- _WHAT THE EXERCISE ASKS_:
Of the lines in this listing, how many contain the word "scene"? Give the number and nothing else.

- _DATA SECTION_:
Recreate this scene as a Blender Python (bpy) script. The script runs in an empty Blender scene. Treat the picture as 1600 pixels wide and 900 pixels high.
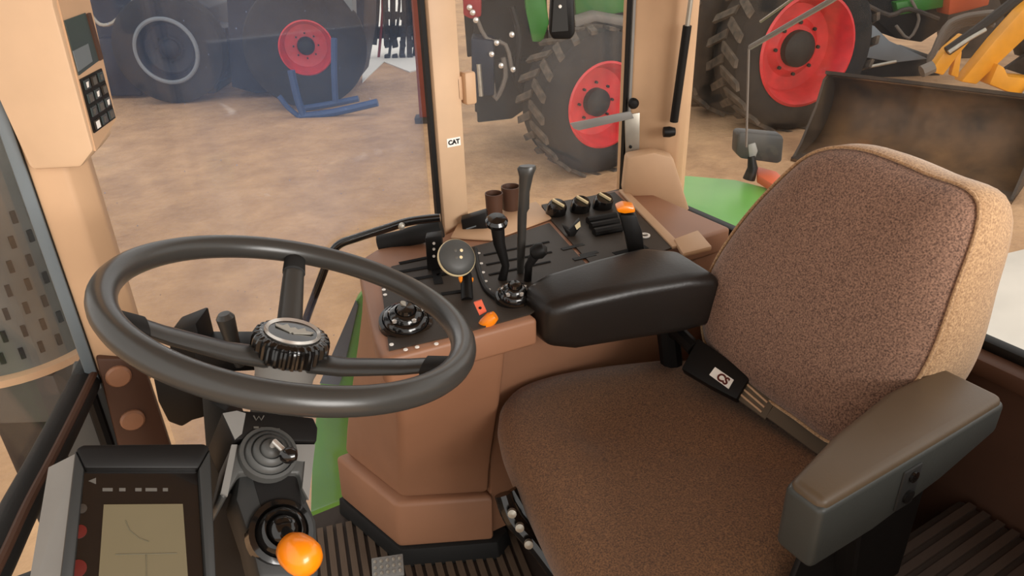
import bpy, bmesh, math, random
from mathutils import Vector as V3, Matrix
random.seed(7)
scene = bpy.context.scene
col = scene.collection
# ---------------------------------------------------------------- camera
FPX = 1150.0
PITCH = math.atan(FPX/2200.0); ROLL = -math.atan(70/2200.0); AZ = math.radians(30)
CAM = V3((0.0, 0.0, 1.40))
FWD = V3((math.sin(AZ)*math.cos(PITCH), math.cos(AZ)*math.cos(PITCH), -math.sin(PITCH)))
_r0 = V3((math.cos(AZ), -math.sin(AZ), 0)); _u0 = _r0.cross(FWD)
RIGHT = _r0*math.cos(ROLL)+_u0*math.sin(ROLL); UPV = -_r0*math.sin(ROLL)+_u0*math.cos(ROLL)
cam_data = bpy.data.cameras.new('camera'); cam_data.sensor_width = 36.0
cam_data.lens = FPX/1600*36; cam_data.clip_start = 0.02; cam_data.clip_end = 300
cam = bpy.data.objects.new('camera', cam_data); col.objects.link(cam)
cam.matrix_world = Matrix(((RIGHT.x, UPV.x, -FWD.x, CAM.x), (RIGHT.y, UPV.y, -FWD.y, CAM.y), (RIGHT.z, UPV.z, -FWD.z, CAM.z), (0, 0, 0, 1)))
scene.camera = cam
# ---------------------------------------------------------------- light
world = bpy.data.worlds.new('world'); scene.world = world; world.use_nodes = True
bg = world.node_tree.nodes['Background']; bg.inputs[0].default_value = (1.0, 0.96, 0.90, 1); bg.inputs[1].default_value = 0.85
vs = scene.view_settings
vs.view_transform = 'Standard'; vs.look = 'None'; vs.gamma = 1.0; vs.use_curve_mapping = False
vs.exposure = 0.55
# daylight entering by the shed door, behind the open cab door
dl_ = bpy.data.lights.new('shed_door_daylight', 'AREA'); dl_.shape = 'RECTANGLE'; dl_.size = 4.0; dl_.size_y = 3.6; dl_.energy = 480; dl_.color = (1.0, 0.96, 0.91)
do_ = bpy.data.objects.new('shed_door_daylight', dl_); col.objects.link(do_); do_.location = (1.5, -7.0, 2.6); do_.rotation_euler = (math.radians(80), 0, 0)
# ---------------------------------------------------------------- geometry helpers
HV = V3((math.sin(AZ), math.cos(AZ), 0)); HR = V3((math.cos(AZ), -math.sin(AZ), 0)); ZZ = V3((0, 0, 1))
def ray(px, py): return FWD+RIGHT*((px-800)/FPX)-UPV*((py-450)/FPX)
def onz(px, py, z): v = ray(px, py); return CAM+v*((z-CAM.z)/v.z)
def onv(px, py, y): v = ray(px, py); return CAM+v*(y/v.y)
def onu(px, py, x): v = ray(px, py); return CAM+v*(x/v.x)
def dep(px, py, t): return CAM+ray(px, py)*t
def onp(px, py, p0, n): v = ray(px, py); return CAM+v*((V3(p0)-CAM).dot(V3(n))/v.dot(V3(n)))
def vp(px, py, ref): return onp(px, py, ref, HV)          # upright plane across the line of sight through ref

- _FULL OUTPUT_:
6